Northeastern Section (45th Annual) and Southeastern Section (59th Annual) Joint Meeting (13-16 March 2010)

Paper No. 1
Presentation Time: 8:00 AM-12:05 PM

40AR/39AR ISOTOPIC EVIDENCE FOR LATE CARBONIFEROUS EMPLACEMENT AND EXHUMATION OF THE ASHE FORMATION ABOVE THE FRIES FAULT IN THE BLUE RIDGE OF NORTH CAROLINA


STOKES, M. Rebecca, Geological Sciences, Indiana University, 1001 E 10th St, Bloomington, IN 47401, KUNK, Michael J., U.S. Geological Survey, 926A National Center, Reston, VA 20192, SOUTHWORTH, Scott, U.S. Geological Survey, MS 926A National Center, Reston, VA 20192-0001 and WINTSCH, Robert, Geology, Indiana University Bloomington, 1001 East 10th Street, Bloomington, IN 47405, mrstokes@indiana.edu

New 40Ar/39Ar analyses of minerals from rocks sampled along a NW-SE transect from the Fries fault to the Brevard fault in the Blue Ridge of NC, indicate a late Carboniferous age of emplacement and exhumation. 40Ar/39Ar cooling ages of amphibole, muscovite, and K-feldspar in the Ashe and Alligator Back formations in the hanging wall of the Fries fault indicate that metamorphic cooling from 500°C to 150 °C occurred ca. 360 to ca. 260 Ma. Inverse correlation ages in agreement with minimum age steps in 9 muscovite samples yield a SE trending age gradient from ca. 340 to ca. 325 Ma, while inverse correlation ages from amphiboles also yield a SE trending age gradient from ca. 360 to ca. 325 Ma. We interpret these ages to represent the time of cooling through the argon retention temperatures of 350 ± 50 °C for muscovite and 500 ± 50°C for amphibole.

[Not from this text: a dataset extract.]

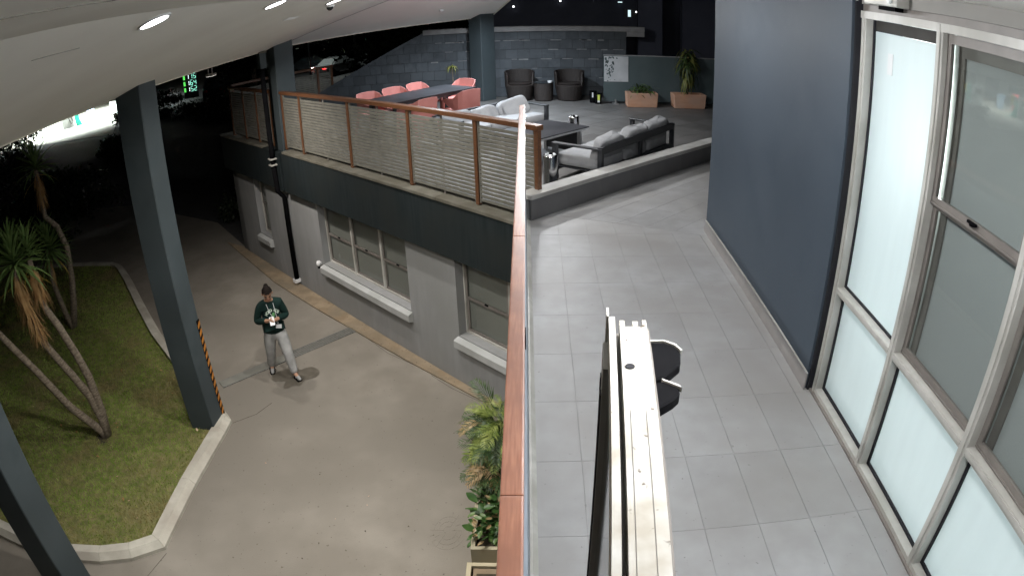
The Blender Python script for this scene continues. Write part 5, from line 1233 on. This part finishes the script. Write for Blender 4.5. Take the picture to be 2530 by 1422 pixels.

In contrast, amphibole and K-feldspar cooling ages from Mesoproterozoic Grenvillian metamorphism in the footwall of the Fries fault indicate cooling from 500º to 150ºC from ca. 950 to ca. 260 Ma. Muscovite age spectra are complicated by the presence of mixed age populations. For example, one sample contained large randomly oriented muscovite and biotite grains truncated by a later foliation defined by intergrown muscovite and chlorite (Sn). The age spectra from this sample climbs from ca. 330 to ca. 540 Ma. We interpret the younger age as the maximum age of muscovite that defines Sn and the older age as the minimum cooling age of the coarse grained muscovite. A sample from within the Fries fault zone yielded an isotope correlation age of 329 ± 7 Ma. In view of the fine grained intergrowth of white mica and chlorite which define Sn, we interpret this middle Mississippian age as a crystallization age which is the time of Sn development and motion of the Fries fault. It is possible that the amphibole and muscovite age gradients within the Fries block are associated with folding of the duplex of the Grandfather Mountain Tectonic Window. The coincidence of Mississippian cooling ages in rocks in the hanging wall rocks of the Fries fault with the crystallization ages within the Fries fault provides strong evidence for the final emplacement of the Fries block in the Alleghanian orogeny.